A plan of a building is thought to belong only to that building, but a renewed interest in transforming existing context in contemporary architecture may insist on a different set of formal resolutions. This thesis begins with a figure/ground map of a piece of St. Petersburg, and reinterprets this as both plan, elevation and section for a building. By manipulating multiple existing plans of city blocks and connecting them to one another, a series of labyrinth like structures create interesting intersecting spaces. The new geometry also punctuates the facade in a volumetric manner to house a Cultural Center for the city.

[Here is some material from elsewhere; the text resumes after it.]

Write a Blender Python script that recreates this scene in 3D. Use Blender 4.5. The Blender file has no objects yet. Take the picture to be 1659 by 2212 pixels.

Working in this way, the existing formal and aesthetics circumstances in most Saint Petersburg architecture is retained - namely, the courtyard and the sculptural facade. St. Petersburg is known for extravagant buildings that act as typologies often contrasted by their ornament and color against the more normative and banal building structures of the city. The effects of color are studied in this thesis as ways of discerning surfaces and spaces, and color is used here as a technique to highlight the complexities that arise from working from plan to elevation.
This procedural thesis embraces the fundamentals of architecture - the site, the context, the plan,the elevation, the section, the color, the aperture, the space - but it does so by stressing continuity. Each design decision affects the next - each aspect is contingent upon another. In so doing, the project exemplifies a way of working in design that will provoke a similar seamless of experience for the viewer.